Innerhalb eines Jahrzehnts nach der Euroeinführung sind die Produktionskosten in Deutschland niedriger als in den meisten anderen Eurostaaten. Das erklärt sich z.T. damit, dass die frisch gebackenen Eurostaaten kurz nach der Euroeinführung von Deutschland geradezu ermutigt wurden, deutsche Löhne und Sozialstandards zu übernehmen. Hohe Lohnabschlüsse und eine Ausweitung des Kreditvolumens führten zu einer Realaufwertung dieser Länder. Eine Realaufwertung einzelner Mitglieder der Euro-Zone relativ zu anderen innerhalb des Währungsverbundes verschlechtert zudem erheblich die eigene Wettbewerbsfähigkeit und das aussenwirtschaftliche Gleichgewicht. Zusehends konnte sich Deutschland real abwerten und binnen eines Jahrzehnts zum Wirtschaftsmotor Europas entwickeln, während eine anhaltende Wirtschaftsschrumpfung in den Randzonen des Währungsraums Arbeitsplätze vernichtete und weniger Steuern generierte.

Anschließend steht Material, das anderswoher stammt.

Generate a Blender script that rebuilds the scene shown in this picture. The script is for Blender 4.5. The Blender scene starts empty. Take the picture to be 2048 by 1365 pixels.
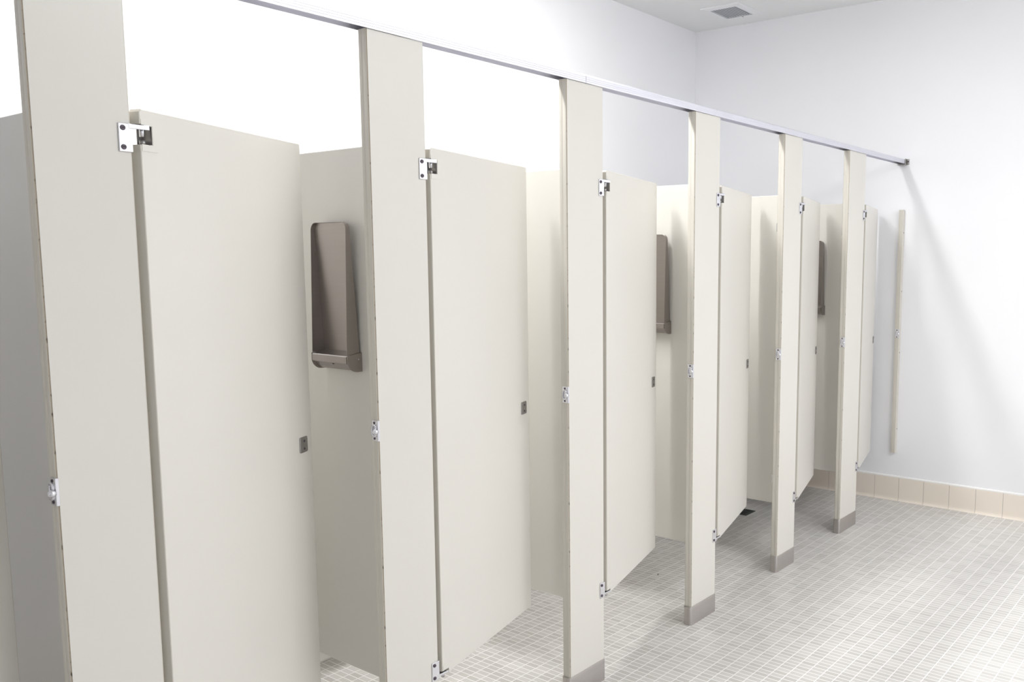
import bpy, bmesh, math, random
from mathutils import Vector, Matrix

# ------------------------------------------------------------------ camera
SC = bpy.context.scene
COL = SC.collection
CY, CZ = -1.8433, 1.4849
YAW, PITCH, ROLL, FPX = 0.94175, -0.114476, 0.00077, 1784.49
cam_d = bpy.data.cameras.new('camera')
cam = bpy.data.objects.new('camera', cam_d)
COL.objects.link(cam)
cam_d.sensor_width = 36.0
cam_d.lens = FPX / 2048 * 36.0
cam_d.shift_x = -232.09 / 2048
cam_d.shift_y = 40.35 / 2048
cam_d.clip_start = 0.02
fwd = Vector((math.sin(YAW) * math.cos(PITCH), math.cos(YAW) * math.cos(PITCH), math.sin(PITCH)))
rt = Vector((math.cos(YAW), -math.sin(YAW), 0))
upv = rt.cross(fwd)
r2 = rt * math.cos(ROLL) + upv * math.sin(ROLL)
u2 = -rt * math.sin(ROLL) + upv * math.cos(ROLL)
M = Matrix((r2, u2, -fwd)).transposed().to_4x4()
M.translation = Vector((0, CY, CZ))
cam.matrix_world = M
SC.camera = cam

# ------------------------------------------------------------------ world, exposure
w = bpy.data.worlds.new('world')
SC.world = w
w.use_nodes = True
w.node_tree.nodes['Background'].inputs[0].default_value = (0.9, 0.93, 1.0, 1)
w.node_tree.nodes['Background'].inputs[1].default_value = 0.02
SC.view_settings.view_transform = 'Standard'
SC.view_settings.look = 'None'
SC.view_settings.gamma = 1.0
SC.view_settings.exposure = -0.11
SC.view_settings.use_curve_mapping = False
SC.cycles.max_bounces = 12
SC.cycles.diffuse_bounces = 8

# ------------------------------------------------------------------ measures (metres)
PX = [(-0.065, 0.115), (0.6971, 0.8746), (1.4446, 1.6268), (2.2032, 2.3923),
      (2.9678, 3.1593), (3.7321, 3.9205), (4.4817, 4.7114)]      # left and right edge of every pilaster
TH = 0.0318            # pilaster thickness
XW, YB, ZC = 5.336, 1.474, 3.01
XL, YF = -2.4, -4.3    # the walls behind and beside the camera
ZT, ZBOT = 1.778, 0.306
RAIL0, RAIL1 = 2.044, 2.071
DANG = [16.0, 24.0, 15.6, 16.6, 16.0, 16.0, 14.2]

# ------------------------------------------------------------------ lamps of the room
STRIP_Z = 2.93
STRIPS = [(1.83, 0.38, 37.0), (3.15, 0.38, 5.0)]   # x, y, watts
TROFFERS = [(2.3, -2.6, 56.0), (4.2, -3.2, 44.0)]
def area(name, loc, sx, sy, power, color=(0.985, 0.99, 1.0)):
    l = bpy.data.lights.new(name, 'AREA')
    l.shape = 'RECTANGLE'; l.size = sx; l.size_y = sy; l.energy = power; l.color = color
    o = bpy.data.objects.new(name, l); COL.objects.link(o); o.location = loc
    return o
L = 1.22
for x, y, pw in STRIPS:
    area('strip_lamp', (x, y, STRIP_Z - 0.004), L, 0.10, pw)
for x, y, pw in TROFFERS:
    area('troffer_lamp', (x, y, ZC - 0.012), 1.14, 0.54, pw)

# ------------------------------------------------------------------ materials
def nodes(name):
    m = bpy.data.materials.new(name); m.use_nodes = True
    nt = m.node_tree
    return m, nt, nt.nodes['Principled BSDF']
def N(nt, t, **kw):
    n = nt.nodes.new(t)
    for k, v in kw.items(): setattr(n, k, v)
    return n
def coords(nt, scale=(1, 1, 1), out='Object'):
    tc = N(nt, 'ShaderNodeTexCoord'); mp = N(nt, 'ShaderNodeMapping')
    mp.inputs['Scale'].default_value = scale
    nt.links.new(tc.outputs[out], mp.inputs['Vector'])
    return mp.outputs['Vector']
def paint(name, col, rough, bump=0.02, scale=350, var=0.02, spec=0.5):
    m, nt, b = nodes(name)
    v = coords(nt)
    n1 = N(nt, 'ShaderNodeTexNoise'); n1.inputs['Scale'].default_value = 3.0
    nt.links.new(v, n1.inputs['Vector'])
    mix = N(nt, 'ShaderNodeMix', data_type='RGBA')
    mix.inputs[6].default_value = (*[c * (1 - var) for c in col], 1)
    mix.inputs[7].default_value = (*[min(1, c * (1 + var)) for c in col], 1)
    nt.links.new(n1.outputs['Fac'], mix.inputs[0])
    nt.links.new(mix.outputs[2], b.inputs['Base Color'])
    n2 = N(nt, 'ShaderNodeTexNoise'); n2.inputs['Scale'].default_value = scale
    nt.links.new(v, n2.inputs['Vector'])
    bp = N(nt, 'ShaderNodeBump'); bp.inputs['Strength'].default_value = bump; bp.inputs['Distance'].default_value = 0.002
    nt.links.new(n2.outputs['Fac'], bp.inputs['Height']); nt.links.new(bp.outputs['Normal'], b.inputs['Normal'])
    b.inputs['Roughness'].default_value = rough
    b.inputs['Specular IOR Level'].default_value = spec
    return m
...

So konnte ein Währungsmechanismus „Made in Germany“entstehen, der in seiner Grundausstattung zum einen aus unterschiedlichen wirtschaftspolitischen Einheiten mit unterschiedlichen Zinsen und unterschiedlichen Inflationsraten besteht, zum anderen nahezu perfekt den Warenverkehr weitgehend vom Kapitalverkehr abgekoppelt hat. Dank der Sonderausstattung bleiben Deutschland die inflationistischen Rückwirkungen trotz Ausweitung des Kreditvolumens in den Randstaaten erspart.

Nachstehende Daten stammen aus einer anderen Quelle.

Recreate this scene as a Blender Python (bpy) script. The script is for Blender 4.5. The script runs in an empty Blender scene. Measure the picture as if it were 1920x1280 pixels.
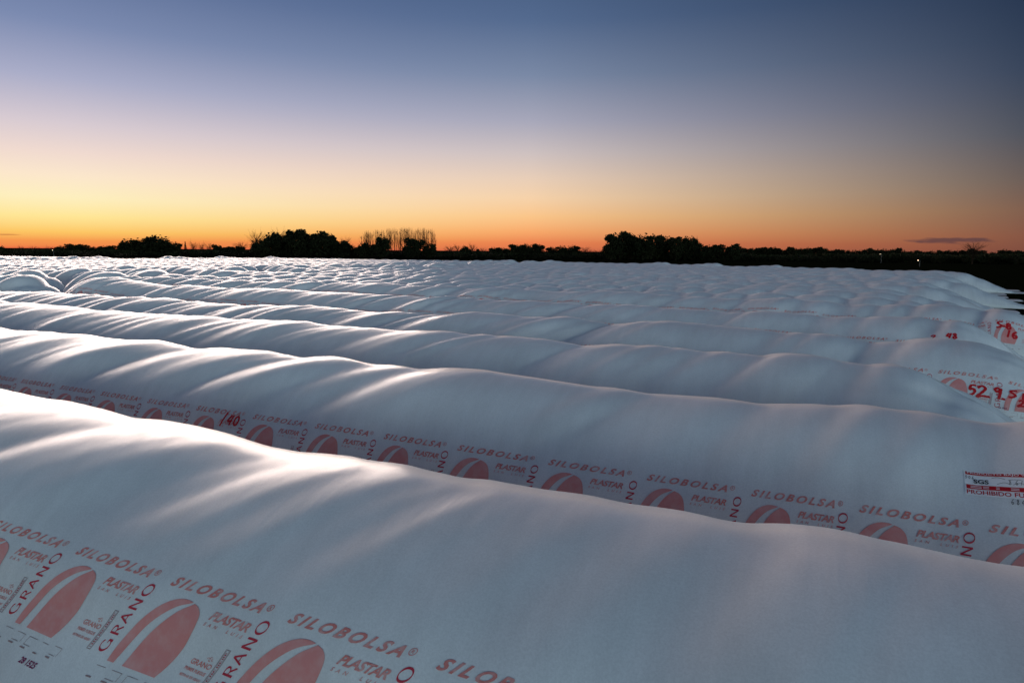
import bpy, bmesh, math, random
import numpy as np
from mathutils import Matrix, Vector

D = bpy.data
S = bpy.context.scene
COL = S.collection
R = math.radians

# ------------------------------------------------------------------ camera
CAM_H = 3.143
PITCH, YAW, ROLL = R(7.745), R(25.47), R(0.40)
FPX = 1250.0                                  # focal length in pixels of a 1920 px wide frame
cd = D.cameras.new('camera'); cam = D.objects.new('camera', cd); COL.objects.link(cam)
cd.sensor_width = 36; cd.lens = FPX / 1920 * 36; cd.clip_end = 6000; cd.clip_start = .05
_f = Vector((-math.sin(YAW) * math.cos(PITCH), math.cos(YAW) * math.cos(PITCH), -math.sin(PITCH)))
_r = Vector((math.cos(YAW), math.sin(YAW), 0)); _u = _r.cross(_f)
_X = _r * math.cos(ROLL) + _u * math.sin(ROLL); _Y = -_r * math.sin(ROLL) + _u * math.cos(ROLL)
m = Matrix((_X, _Y, -_f)).transposed().to_4x4(); m.translation = Vector((0, 0, CAM_H)); cam.matrix_world = m
S.camera = cam

# ------------------------------------------------------------------ sky, sun, exposure
SUN_AZ, SUN_EL = R(60), R(3.5)                # azimuth measured left from +Y
S.view_settings.view_transform = 'Standard'; S.view_settings.look = 'None'
S.view_settings.exposure = 0.5; S.view_settings.gamma = 1; S.view_settings.use_curve_mapping = False
W = D.worlds.new('World'); S.world = W; W.use_nodes = True
nt = W.node_tree; nt.nodes.clear(); N = nt.nodes; L = nt.links

def s2l(c):
    return tuple(((v / 255) / 12.92 if v / 255 < .04045 else ((v / 255 + .055) / 1.055) ** 2.4) for v in c)

def wmath(op, a=None, b=None, c=None):
    n = N.new('ShaderNodeMath'); n.operation = op
    for i, v in enumerate((a, b, c)):
        if v is None: continue
        if isinstance(v, (int, float)): n.inputs[i].default_value = v
        else: L.new(v, n.inputs[i])
    return n.outputs[0]

tc = N.new('ShaderNodeTexCoord'); nrm = N.new('ShaderNodeVectorMath'); nrm.operation = 'NORMALIZE'
L.new(tc.outputs['Generated'], nrm.inputs[0])
sep = N.new('ShaderNodeSeparateXYZ'); L.new(nrm.outputs[0], sep.inputs[0])
elev = wmath('MULTIPLY', wmath('ARCSINE', sep.outputs[2]), 180 / math.pi)
hor = wmath('SQRT', wmath('SUBTRACT', 1.0001, wmath('MULTIPLY', sep.outputs[2], sep.outputs[2])))
cosd = wmath('DIVIDE', wmath('ADD', wmath('MULTIPLY', sep.outputs[0], -math.sin(SUN_AZ)),
                             wmath('MULTIPLY', sep.outputs[1], math.cos(SUN_AZ))), hor)
delta = wmath('MULTIPLY', wmath('ARCCOSINE', wmath('MINIMUM', wmath('MAXIMUM', cosd, -1.0), 1.0)), 180 / math.pi)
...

Das Währungs- und Zahlungssystem war immerhin das Herzstück der wirtschaftlichen Neuordnung Europas. Bei Walther Funk und heute lautet das Rezept gleich: höhere Steuern und Haushaltsdisziplin. Damit sollen die Bürger der Randstaaten den Wunsch nach deutschen Absatzmärkten unter Wahrung der Preisstabilität über höhere Steuern, Abgaben und innere Wirtschaftslenkung erfüllen. Wie lange noch der Sparzwang die Sterilisierung deutscher Handelsüberschüsse durch fiskalische Daumenschrauben realisiert, bleibt nach den Wahlen in Griechenland abzuwarten.